FERNANDO VALLESPÍN-EL PAÍS

  • Algo se está quebrando en nuestros sistemas de representación, esa extraña alquimia que permitía que lo que en realidad es un gobierno de “parte” pueda interpretarse en interés de todos

Como es sabido, el presidente de la Cámara de Representantes estadounidense, Kevin McCarthy, fue destituido por ocho votos disidentes del partido republicano, contribuyendo al bloqueo completo de la cámara, e incluso a la sugerencia de que Trump ocupe dicho cargo transitoriamente hasta una nueva elección del presidente sustituto. Si ya fue una proeza elegir a McCarthy, ahora pueden resurgir los conflictos internos en el Grand Old Party mientras los demócratas vuelven a regocijarse de las divisiones internas de los republicanos. Que en el camino se paralice el proceso legislativo parece una cuestión secundaria, el patriotismo de partido hace tiempo, ya que ha sustituido a las consideraciones del bien común. No van a ser menos que los republicanos, que han puesto toda la política estadounidense en el disparadero por defender el trumpismo, una verdadera máquina de picar instituciones.

Matt Gaetz, el diputado instigador de la revuelta, no hace más que seguir la dinámica en la que ya llevan instalados los republicanos desde hace años. Primero fue la facción del Tea Party quien fagocitó ideológicamente al partido entero. De ahí salió la hegemonía trumpista, y de esta la proliferación de caucus (organizaciones), cada cual con su agenda. Aunque la que todos comparten es saltarse los límites institucionales que puedan interponerse en su camino hacia el poder. Ya sea rediseñando las circunscripciones (gerrymandering), no reconociendo resultados electorales o boicoteando la aprobación del presupuesto para conseguir “cerrar el Gobierno”. Por cierto, la causa inmediata para la votación contra McCarthy es que este había llegado a un acuerdo de mínimos con los demócratas sobre el techo de gasto para no paralizar la administración federal.
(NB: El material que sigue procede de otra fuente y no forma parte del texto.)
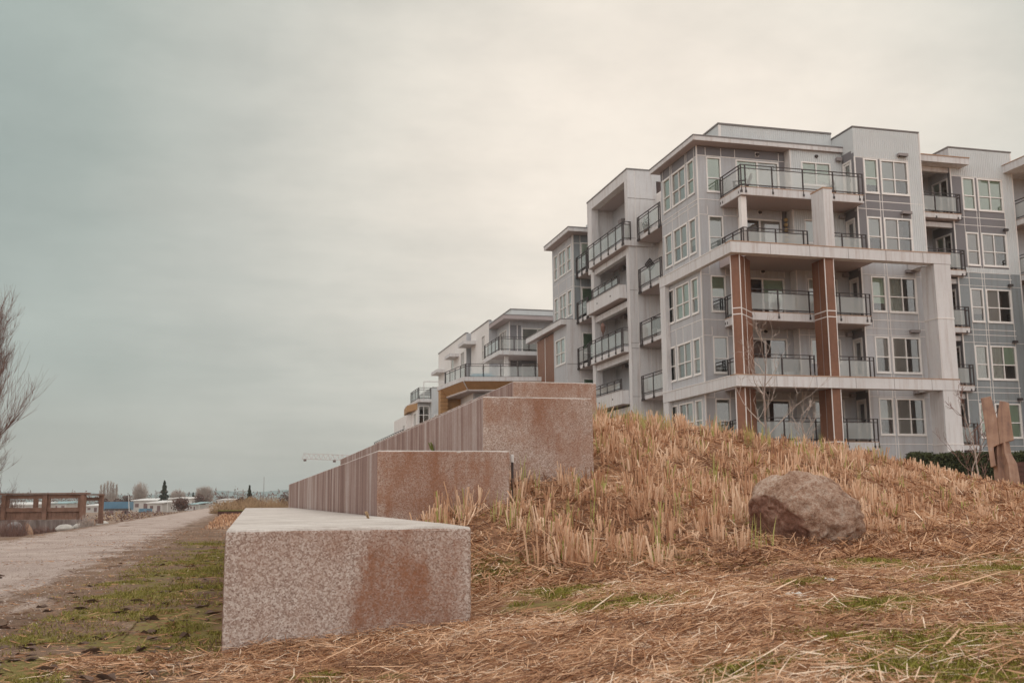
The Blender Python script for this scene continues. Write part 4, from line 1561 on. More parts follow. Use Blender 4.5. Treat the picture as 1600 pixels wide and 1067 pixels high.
X, Y, D = scatter(170000, 1.9, 9.5, 330, 1900, 1.15)
gm = green(X, Y)
pp_ = 800 + FPX * (X * CS - Y * SN) / D
nn = vnoise(X, Y, 1.1, 21)
ok = ~in_tier(X, Y, .0) & (rng.random(len(X)) > gm * .97) & (rng.random(len(X)) < .78 + .5 * nn) & (X > -.05)
straw('straw_litter', X[ok], Y[ok], D[ok], .03, .15, .0006, .0017, .016, label='flattened dry straw strewn over the lawn in front of the mound', tmean=.47, tsd=.29, tl=.2)
X, Y, D = scatter(46000, 6.0, 16, 580, 1750, .6)
ok = ~in_tier(X, Y, .0)
straw('straw_thatch', X[ok], Y[ok], D[ok], .06, .28, .0010, .0034, .03, tl=.32, label='fallen straw matted between the stubble clumps on the slope', tmean=.36, tsd=.22)
# heap of straw under the face of the lowest block
X = rng.uniform(-.75, 1.35, 7000)
Y = 4.84 - np.abs(rng.normal(0, .26, 7000)) - .02
D = X * SN + Y * CS
straw('straw_heap', X, Y, D, .04, .17, .0007, .0019, .010, label='loose straw heaped along the foot of the lowest concrete block', tmean=.47, tsd=.28, tl=.16)
# straw drifted against the boulder
a_ = rng.uniform(0, 2 * math.pi, 2600)
r_ = .40 + np.abs(rng.normal(0, .10, 2600))
ox_, oy_ = bearing(1247, 8.1)
X = ox_ + r_ * (1.15 * np.cos(a_) * CS + .9 * np.sin(a_) * SN)
Y = oy_ + r_ * (-1.15 * np.cos(a_) * SN + .9 * np.sin(a_) * CS)
straw('straw_drift', X, Y, X * SN + Y * CS, .06, .22, .001, .0028, .03, label='straw drifted around the base of the boulder', tl=.3)
# long single stems
X, Y, D = scatter(340, 2.3, 12, 330, 1750, 1.1)
ok = ~in_tier(X, Y, .1) & (X > 0)
straw('straw_stems', X[ok], Y[ok], D[ok], .12, .40, .0012, .0026, .02, label='long pale single straw stems lying on top of the litter', tmean=.82, tsd=.1)
# left verge
X, Y, D = scatter(5200, 2.6, 16, -80, 360, 1.2)
ok = ~in_tier(X, Y, .0) & (X < 0) & (rng.random(len(X)) < np.clip((X + 1.9) / 1.6, .03, 1))
straw('verge_litter', X[ok], Y[ok], D[ok], .03, .13, .001, .0026, .008, label='thin brown litter on the mossy verge beside the gravel path', tmean=.3, tsd=.2)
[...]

Esta patología estadounidense forma parte de una tendencia que han desvelado acertadamente Levitsky y Ziblatt, los autores de Así mueren las democracias, en su último libro, La tiranía de la minoría. Su tesis es que las democracias liberales habían estado hasta ahora preocupadas por el potencial despotismo de las mayorías, eso frente a lo que advertían los Stuart Mill y Tocqueville, que hicieron imperativa la existencia de instituciones contramayoritarias. Pero ahora resulta que grupos minoritarios tienen una creciente capacidad para subvertir los procesos políticos. Lo que en otros sistemas políticos se traduce en un creciente fraccionamiento del sistema de partidos, en Estados Unidos se traslada al interior de estos, en particular al republicano. Hasta hace bien poco asistimos a un espectáculo parecido entre los tories británicos, que parecían sentir un impulso insuperable por devorar a sus primeros ministros. Y en los sistemas multipartidistas es cada vez mayor el peso de grupos minoritarios a la hora de construir coaliciones o lograr acuerdos para la gobernabilidad. Piensen el Israel, por ejemplo, donde las exigencias de los ultraortodoxos han provocado una crisis inédita. Aunque no hace falta irse tan lejos, seguro que esto les suena. Algo se está quebrando en nuestros sistemas de representación, esa extraña alquimia que permitía que lo que en realidad es un gobierno de “parte” —de ahí viene “partido”— pueda interpretarse en interés de todos.